With the fairer economic system that would result from passing Biden’s proposals, cultural divisions would ultimately take on less importance because they would seem less existential, aiding in the fights for civil rights legislation to empower marginalized communities. By proving democracy can still deliver for the American people, Biden’s plans would help sustain higher voter turnout, helping to offset any regressive electoral laws the GOP may pass. On the global stage, nothing better promotes democratic governance than an American system that works.

Of course voting rights are still an issue, and our electoral system as it currently stands is an impediment to a more sustainably progressive America. Geographic realities have enabled gerrymandering and the structure of the Senate to completely bastardize the central democratic concept of “one person, one vote”. Hopefully the Democrats can carve out a filibuster-proof process for voting rights laws, in which case they would immediately become a top policy priority, but up to this point it has not been able to do so.

I hate to be fatalistic, but we simply will not get to the 60 Senate votes needed right now to meaningfully address priority areas that cannot be addressed through reconciliation (anything that isn’t budgetary or spending related in nature, mainly voting rights, immigration reform, or criminal justice reform.) To the contrary the GOP is doubling down on Trumpism, relying on misinformation to drum up fear about these issues as its economic platform becomes increasingly less popular. While Democrats at the national level should voice their support for such reforms, and put GOP lawmakers on the record for their regressive stances, these are fights that will need to be fought mainly at the state and local level and in the courts for now.

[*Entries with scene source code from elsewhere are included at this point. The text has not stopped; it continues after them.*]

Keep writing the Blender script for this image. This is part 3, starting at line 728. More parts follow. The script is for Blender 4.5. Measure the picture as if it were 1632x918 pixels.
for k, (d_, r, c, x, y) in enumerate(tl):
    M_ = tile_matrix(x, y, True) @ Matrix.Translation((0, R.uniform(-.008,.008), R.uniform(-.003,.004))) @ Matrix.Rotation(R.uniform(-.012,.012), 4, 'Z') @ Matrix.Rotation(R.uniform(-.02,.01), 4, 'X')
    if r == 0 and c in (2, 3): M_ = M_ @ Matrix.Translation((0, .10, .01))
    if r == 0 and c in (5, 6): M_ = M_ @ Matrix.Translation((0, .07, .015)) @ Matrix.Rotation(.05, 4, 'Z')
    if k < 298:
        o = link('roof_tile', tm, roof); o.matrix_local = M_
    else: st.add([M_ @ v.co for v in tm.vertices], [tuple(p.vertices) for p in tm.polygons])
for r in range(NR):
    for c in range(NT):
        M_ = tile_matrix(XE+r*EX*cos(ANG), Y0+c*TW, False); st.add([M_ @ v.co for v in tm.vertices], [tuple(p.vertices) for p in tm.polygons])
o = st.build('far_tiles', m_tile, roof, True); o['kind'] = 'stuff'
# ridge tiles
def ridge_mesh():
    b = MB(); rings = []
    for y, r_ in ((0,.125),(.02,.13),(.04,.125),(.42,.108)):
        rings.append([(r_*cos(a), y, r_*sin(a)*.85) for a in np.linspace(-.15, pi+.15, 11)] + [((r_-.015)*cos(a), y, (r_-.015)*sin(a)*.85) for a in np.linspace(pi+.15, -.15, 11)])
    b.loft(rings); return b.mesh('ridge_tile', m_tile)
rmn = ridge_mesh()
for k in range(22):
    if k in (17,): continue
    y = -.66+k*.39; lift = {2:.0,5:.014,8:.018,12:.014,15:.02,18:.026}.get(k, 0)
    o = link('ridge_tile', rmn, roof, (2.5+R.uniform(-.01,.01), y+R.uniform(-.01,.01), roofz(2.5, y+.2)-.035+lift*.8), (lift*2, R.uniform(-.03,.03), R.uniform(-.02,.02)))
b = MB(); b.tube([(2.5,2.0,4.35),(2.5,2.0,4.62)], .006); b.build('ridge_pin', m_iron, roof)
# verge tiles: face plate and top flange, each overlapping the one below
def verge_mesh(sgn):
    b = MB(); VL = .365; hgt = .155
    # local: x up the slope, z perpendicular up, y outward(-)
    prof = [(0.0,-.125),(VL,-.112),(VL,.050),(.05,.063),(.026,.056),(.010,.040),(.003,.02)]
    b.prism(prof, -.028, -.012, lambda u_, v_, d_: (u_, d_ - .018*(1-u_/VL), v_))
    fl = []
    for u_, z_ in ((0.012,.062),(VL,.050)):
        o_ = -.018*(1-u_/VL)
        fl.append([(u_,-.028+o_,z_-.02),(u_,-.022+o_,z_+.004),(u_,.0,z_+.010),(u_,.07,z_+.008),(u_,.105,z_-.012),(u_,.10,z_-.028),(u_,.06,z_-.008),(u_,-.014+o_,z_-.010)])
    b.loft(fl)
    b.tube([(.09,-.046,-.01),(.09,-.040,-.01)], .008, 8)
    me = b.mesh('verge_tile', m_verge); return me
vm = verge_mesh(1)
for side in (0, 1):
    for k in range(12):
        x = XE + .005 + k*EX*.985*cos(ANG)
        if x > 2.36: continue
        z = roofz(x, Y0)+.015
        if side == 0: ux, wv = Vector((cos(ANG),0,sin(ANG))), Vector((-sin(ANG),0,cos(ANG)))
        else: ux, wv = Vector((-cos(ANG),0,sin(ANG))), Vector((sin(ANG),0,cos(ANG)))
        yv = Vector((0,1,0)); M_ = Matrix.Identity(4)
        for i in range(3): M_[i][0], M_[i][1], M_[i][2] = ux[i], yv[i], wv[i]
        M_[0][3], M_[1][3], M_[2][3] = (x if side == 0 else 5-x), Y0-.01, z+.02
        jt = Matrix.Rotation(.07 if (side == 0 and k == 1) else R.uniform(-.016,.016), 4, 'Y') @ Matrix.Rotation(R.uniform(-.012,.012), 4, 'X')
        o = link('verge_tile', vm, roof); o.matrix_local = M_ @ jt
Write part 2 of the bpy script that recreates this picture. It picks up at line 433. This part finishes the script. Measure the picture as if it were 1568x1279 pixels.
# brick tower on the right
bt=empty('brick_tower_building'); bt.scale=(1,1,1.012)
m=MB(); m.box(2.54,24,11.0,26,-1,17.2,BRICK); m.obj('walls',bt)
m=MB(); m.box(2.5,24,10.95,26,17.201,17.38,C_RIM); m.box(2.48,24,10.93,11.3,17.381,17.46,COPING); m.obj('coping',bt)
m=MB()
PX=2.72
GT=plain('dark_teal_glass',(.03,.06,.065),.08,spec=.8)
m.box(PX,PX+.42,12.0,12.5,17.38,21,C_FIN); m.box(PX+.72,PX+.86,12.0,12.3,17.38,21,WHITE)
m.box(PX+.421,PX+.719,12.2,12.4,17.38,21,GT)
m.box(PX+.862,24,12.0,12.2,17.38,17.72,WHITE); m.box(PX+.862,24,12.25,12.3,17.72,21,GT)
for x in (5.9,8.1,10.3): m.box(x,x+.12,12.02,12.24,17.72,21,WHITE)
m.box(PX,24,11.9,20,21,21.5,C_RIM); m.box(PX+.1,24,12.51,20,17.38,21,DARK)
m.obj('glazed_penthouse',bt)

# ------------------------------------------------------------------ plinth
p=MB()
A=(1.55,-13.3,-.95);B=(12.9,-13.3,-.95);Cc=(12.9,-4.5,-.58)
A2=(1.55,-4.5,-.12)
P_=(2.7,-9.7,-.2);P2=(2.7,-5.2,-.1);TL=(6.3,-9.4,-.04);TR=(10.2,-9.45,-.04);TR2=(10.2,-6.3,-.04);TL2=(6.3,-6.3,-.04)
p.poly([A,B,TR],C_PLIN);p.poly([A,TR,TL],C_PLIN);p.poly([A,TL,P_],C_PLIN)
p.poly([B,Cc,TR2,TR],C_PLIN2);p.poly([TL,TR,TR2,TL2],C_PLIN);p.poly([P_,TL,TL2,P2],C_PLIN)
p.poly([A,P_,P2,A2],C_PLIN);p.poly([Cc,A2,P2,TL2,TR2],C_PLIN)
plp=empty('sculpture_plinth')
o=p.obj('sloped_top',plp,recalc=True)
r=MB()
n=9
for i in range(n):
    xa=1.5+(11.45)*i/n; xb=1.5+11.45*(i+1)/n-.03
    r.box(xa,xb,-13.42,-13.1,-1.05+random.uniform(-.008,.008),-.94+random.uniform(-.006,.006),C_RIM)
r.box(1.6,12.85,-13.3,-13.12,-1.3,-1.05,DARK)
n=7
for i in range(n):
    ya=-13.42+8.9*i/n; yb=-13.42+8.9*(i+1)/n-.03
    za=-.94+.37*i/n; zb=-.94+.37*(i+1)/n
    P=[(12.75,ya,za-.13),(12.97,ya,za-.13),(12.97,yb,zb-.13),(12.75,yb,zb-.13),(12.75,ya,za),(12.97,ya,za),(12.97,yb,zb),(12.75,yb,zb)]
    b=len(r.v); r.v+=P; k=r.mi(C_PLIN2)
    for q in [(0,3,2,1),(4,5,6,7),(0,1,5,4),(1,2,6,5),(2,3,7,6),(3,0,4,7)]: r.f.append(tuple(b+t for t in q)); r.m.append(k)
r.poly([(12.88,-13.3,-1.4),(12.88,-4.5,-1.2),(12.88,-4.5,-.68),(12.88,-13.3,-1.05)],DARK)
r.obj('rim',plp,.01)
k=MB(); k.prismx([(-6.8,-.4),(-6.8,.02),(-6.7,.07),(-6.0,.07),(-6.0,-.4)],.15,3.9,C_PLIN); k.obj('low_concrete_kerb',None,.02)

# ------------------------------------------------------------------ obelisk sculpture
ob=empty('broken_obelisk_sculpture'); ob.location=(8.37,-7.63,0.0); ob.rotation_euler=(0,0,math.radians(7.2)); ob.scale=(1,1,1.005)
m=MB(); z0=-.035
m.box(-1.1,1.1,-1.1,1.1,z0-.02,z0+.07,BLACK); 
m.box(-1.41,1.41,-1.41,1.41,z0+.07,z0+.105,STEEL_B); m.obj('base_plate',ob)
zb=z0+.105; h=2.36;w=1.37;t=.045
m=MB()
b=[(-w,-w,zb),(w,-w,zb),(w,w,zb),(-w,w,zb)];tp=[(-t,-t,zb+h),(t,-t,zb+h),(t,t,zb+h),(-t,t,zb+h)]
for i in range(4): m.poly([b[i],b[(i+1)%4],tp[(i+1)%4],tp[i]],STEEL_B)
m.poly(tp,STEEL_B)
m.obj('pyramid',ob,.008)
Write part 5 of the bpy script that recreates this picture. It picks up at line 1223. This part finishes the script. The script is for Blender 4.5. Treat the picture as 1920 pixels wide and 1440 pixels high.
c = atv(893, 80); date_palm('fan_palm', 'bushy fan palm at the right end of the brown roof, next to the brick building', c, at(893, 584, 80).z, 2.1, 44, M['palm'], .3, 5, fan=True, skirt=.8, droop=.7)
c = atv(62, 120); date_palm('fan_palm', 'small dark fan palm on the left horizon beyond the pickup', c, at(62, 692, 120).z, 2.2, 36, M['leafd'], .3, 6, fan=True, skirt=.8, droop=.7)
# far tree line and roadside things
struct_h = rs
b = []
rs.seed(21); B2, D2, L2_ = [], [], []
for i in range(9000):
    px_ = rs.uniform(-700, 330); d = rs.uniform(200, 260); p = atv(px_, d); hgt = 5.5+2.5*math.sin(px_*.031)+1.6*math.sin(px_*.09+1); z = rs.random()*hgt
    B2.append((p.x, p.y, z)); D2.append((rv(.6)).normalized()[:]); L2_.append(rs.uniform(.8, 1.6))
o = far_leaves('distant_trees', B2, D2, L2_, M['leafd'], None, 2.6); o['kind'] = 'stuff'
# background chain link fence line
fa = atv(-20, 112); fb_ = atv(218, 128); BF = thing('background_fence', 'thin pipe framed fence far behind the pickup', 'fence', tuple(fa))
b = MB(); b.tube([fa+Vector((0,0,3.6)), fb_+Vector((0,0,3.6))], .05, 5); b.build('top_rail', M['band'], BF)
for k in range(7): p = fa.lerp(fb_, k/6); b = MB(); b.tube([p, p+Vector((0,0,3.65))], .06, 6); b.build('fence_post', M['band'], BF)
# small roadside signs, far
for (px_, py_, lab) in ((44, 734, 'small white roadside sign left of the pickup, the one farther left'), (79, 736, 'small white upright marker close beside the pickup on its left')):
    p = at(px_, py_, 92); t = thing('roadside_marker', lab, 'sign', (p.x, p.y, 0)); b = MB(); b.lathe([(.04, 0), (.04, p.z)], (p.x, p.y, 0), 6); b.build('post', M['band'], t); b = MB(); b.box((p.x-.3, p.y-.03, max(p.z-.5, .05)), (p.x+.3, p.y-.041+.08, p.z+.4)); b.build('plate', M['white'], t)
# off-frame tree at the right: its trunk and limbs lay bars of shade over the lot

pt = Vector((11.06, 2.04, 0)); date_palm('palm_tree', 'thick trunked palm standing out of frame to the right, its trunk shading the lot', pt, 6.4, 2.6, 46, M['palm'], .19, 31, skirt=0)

So while Biden tries to work with the GOP, which will assuredly come back with inadequate counter-proposals, he should not scale back his plans in the name of bipartisanship or waste too much of this precious window to act before the 2022 midterm elections. Nowadays infrastructure goes beyond pouring concrete, and creating a system that works for working-class Americans is long overdue. Moderate Democratic Senators like Joe Manchin (WV), Krysten Sinema (AZ) and Jon Tester (MT) should know this–their constituents sure do! As Democratic Senators they should also know that since the Great Recession, the field of economics has moved decidedly to the left on how much can be financed responsibly through deficit spending.

Lawmakers and people making up the progressive, liberal, and the centrist wings of the Democratic party must acknowledge exactly what Biden’s plans would mean for America if passed, and remain united in seeing them through. Splintering the party’s focus to pursue reconciliation-proof “woke” legislation is exactly what the GOP wants; as a general rule, it is a good idea not to do what your opposition wants you to.

Failure to pass Biden’s proposals would not only forgo important enabling economic rights, it would put other noble pursuits further out of reach. Ultimately it risks the further erosion of American Democracy by naturally lowering voter turnout through disillusionment and apathy. Nothing is more important right now than passing Biden’s plans. If, as a progressive, you think something else is, think of them as an attainable means to your more preferred ends.

In a perfect world all human rights–economic, political, civil, social, and cultural–would be promoted at all times. This is not a perfect world, and America is not a perfect democracy. Securing economic rights is foundational and feasible right now through reconciliation, and doing so would change the political and cultural landscape in ways that would help secure other rights going forward.